In fact, “one day in ten years” is not acceptable. The Northeast blackouts of 1965 and 2003 and the New York City blackout of 1977 resulted in major changes to power system planning and operating procedures to try to prevent their recurrence, even though they occurred more than ten years apart.
- LOLP does not include additional emergency support that one control area or region may receive from another, or other emergency measures that control area operators can take to maintain system reliability.
- Major loss-of-load incidents usually occur as a result of contingencies not modeled by the traditional LOLP calculation. Often, a major bulk power outage event is precipitated by a series of incidents, not necessarily occurring at the time of system peak (when the calculated risk is greatest).
All of these problems stem from a further misunderstanding of the meaning of reliability indices, such as LOLP or frequency and duration. LOLP is an index, a surrogate indicator of the robustness of the bulk power system. The vertically structured utility will build generation or enter into power purchase contracts to achieve the required LOLP, but LOLP is not necessarily an accurate predictor of the resulting incidence of electricity shortages.
In the vertically structured utility industry, typical guidelines for prudent planning were LOLP of 0.1 or less and ability to withstand the single maximum credible multiple contingency (or the worst two or three) at the time of heaviest load.
These were accepted as best practices of that time; however, there was criticism that utilities were “gold-plating” their systems by building too much capacity.
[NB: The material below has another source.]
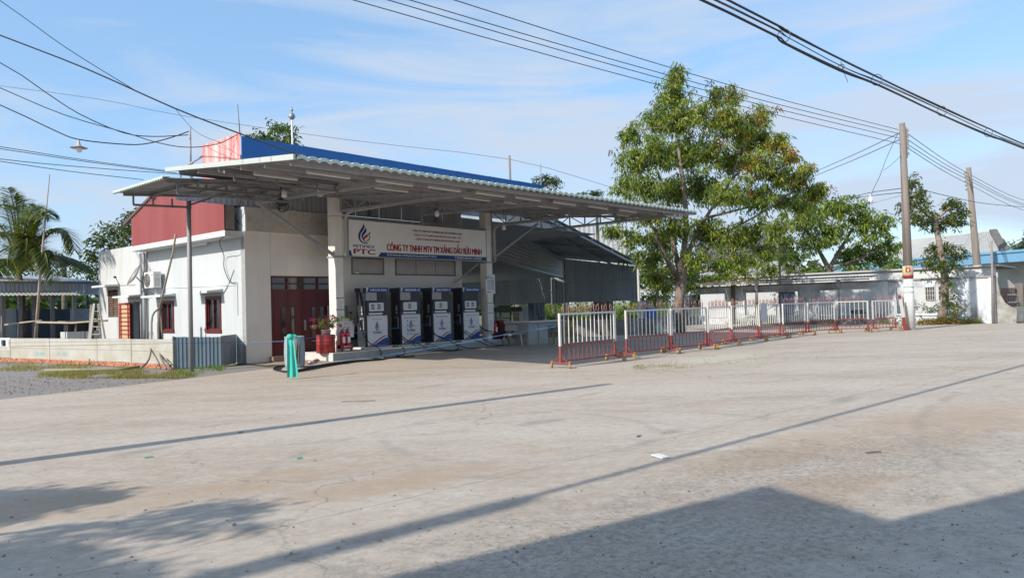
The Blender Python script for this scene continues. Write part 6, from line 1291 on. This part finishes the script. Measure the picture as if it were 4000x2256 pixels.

The feeling was that the level of reserves or redundancy provided by the utilities was not cost-justified compared with the costs of outages. Generation reserves were declining under declining regulation. In the restructured utility environment they are now greatly increased in many regions. Transmission reserves, which are regulated, are still declining.
Reference
3. IEEE, “Probability Analysis of Power System Reliability,” IEEE Tutorial, Course Text 71 M30-PWR, 1971.